Rosenworcel of course expressed strong support for Biden’s executive order, welcoming the effort “to enhance competition in the American economy and in the nation’s communications sector,” as did FCC commissioner Austin Bonner: “I applaud President Biden’s sustained focus on these important issues,” he said in his own statement.
The other two FCC commissioners are much less enthusiastic, however. Adam Cassady said net neutrality “would be better accomplished by a bipartisan effort in Congress,” while Brendar Carr said the order “embraces a backwards-looking, Obama-era approach to Internet regulation—one that would give the lobbyists at Google, Facebook, and Amazon the regulatory protections and price controls they’ve long sought while doing nothing to address Silicon Valley’s threats to free speech and an open Internet.”
Pai, who retired in January (after making the internet worse six different times), implied on Twitter that Biden’s order undermines the independence of the FCC.
Pai, a former associate general counsel at Verizon, was a known opponent of net neutrality regulations when he was appointed FCC chairman by then-President Donald Trump. When the regulations were passed in 2015, he wrote a lengthy dissent calling the decision an “unprecedented attempt to replace [internet] freedom with government control,” and predicted that courts will not allow “this unlawful power grab” to stand. In fact, appeals courts upheld the FCC’s net neutrality rules in full. Despite that, and polls showing that the vast majority of US citizens wanted to maintain net neutrality regulations, Pai signalled his intent to dismantle them almost immediately after his appointment to the chair.
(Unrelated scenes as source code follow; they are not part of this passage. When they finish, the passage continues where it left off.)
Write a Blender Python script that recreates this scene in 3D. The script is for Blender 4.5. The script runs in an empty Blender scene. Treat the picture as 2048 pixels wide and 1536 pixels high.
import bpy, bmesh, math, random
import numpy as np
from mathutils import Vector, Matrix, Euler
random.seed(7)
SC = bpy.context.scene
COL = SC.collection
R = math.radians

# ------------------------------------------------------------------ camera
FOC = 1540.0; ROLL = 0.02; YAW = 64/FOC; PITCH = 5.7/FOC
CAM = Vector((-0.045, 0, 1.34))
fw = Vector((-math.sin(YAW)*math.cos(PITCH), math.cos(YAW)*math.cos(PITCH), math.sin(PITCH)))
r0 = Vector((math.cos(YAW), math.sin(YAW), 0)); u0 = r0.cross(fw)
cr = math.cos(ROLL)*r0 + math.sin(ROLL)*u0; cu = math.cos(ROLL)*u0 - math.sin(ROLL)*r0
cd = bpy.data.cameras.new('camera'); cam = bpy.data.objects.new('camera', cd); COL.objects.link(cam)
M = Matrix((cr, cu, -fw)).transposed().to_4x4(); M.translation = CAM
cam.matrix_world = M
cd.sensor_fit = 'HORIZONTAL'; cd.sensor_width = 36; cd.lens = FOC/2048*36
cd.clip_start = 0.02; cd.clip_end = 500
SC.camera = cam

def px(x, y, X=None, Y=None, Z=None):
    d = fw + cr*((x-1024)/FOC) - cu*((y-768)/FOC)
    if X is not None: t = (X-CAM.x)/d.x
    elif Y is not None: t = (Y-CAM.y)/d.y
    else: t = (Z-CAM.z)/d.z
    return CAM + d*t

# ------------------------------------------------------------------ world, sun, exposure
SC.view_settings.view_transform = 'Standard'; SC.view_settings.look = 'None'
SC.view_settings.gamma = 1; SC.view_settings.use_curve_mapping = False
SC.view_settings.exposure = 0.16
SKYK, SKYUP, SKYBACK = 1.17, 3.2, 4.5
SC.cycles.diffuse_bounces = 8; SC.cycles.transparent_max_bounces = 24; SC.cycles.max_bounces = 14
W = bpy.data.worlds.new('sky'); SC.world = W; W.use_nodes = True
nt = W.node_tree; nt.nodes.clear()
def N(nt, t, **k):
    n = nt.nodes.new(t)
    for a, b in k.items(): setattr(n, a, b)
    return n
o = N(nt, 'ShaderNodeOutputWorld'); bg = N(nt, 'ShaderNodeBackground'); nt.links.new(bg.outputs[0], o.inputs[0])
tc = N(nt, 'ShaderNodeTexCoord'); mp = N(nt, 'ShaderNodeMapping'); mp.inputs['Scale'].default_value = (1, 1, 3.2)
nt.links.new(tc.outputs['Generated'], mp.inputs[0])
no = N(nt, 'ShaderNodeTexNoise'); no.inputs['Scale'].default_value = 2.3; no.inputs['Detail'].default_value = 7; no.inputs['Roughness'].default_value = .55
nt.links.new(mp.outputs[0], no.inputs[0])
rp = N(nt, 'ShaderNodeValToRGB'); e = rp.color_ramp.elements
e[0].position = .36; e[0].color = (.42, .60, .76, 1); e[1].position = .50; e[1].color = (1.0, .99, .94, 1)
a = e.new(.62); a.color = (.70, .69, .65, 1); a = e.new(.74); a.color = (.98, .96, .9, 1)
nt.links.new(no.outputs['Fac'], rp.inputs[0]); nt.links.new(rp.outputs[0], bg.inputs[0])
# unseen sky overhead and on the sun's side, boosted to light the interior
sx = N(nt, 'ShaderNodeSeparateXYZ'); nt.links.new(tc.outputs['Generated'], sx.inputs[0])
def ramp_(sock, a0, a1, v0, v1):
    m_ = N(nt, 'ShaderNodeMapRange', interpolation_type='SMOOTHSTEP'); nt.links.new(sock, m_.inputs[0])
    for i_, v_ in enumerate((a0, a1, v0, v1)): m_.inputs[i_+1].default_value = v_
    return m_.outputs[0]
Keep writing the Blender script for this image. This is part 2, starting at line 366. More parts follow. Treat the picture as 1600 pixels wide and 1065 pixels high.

Along with calling for the restoration of net neutrality, Biden’s executive order also calls on the FCC to prevent ISPs from making exclusivity deals with landlords that place limits on tenants’ choice of services; to bring back the disclosures that were under development during the Obama administration, and require service providers to report prices and subscription rates to the FCC; and to. place limits on “excessive early termination fees” charged to customers to switch ISPs The Federal Trade Commission is also “encouraged” to establish new rules “on surveillance and the accumulation of data by “Big Tech” platforms.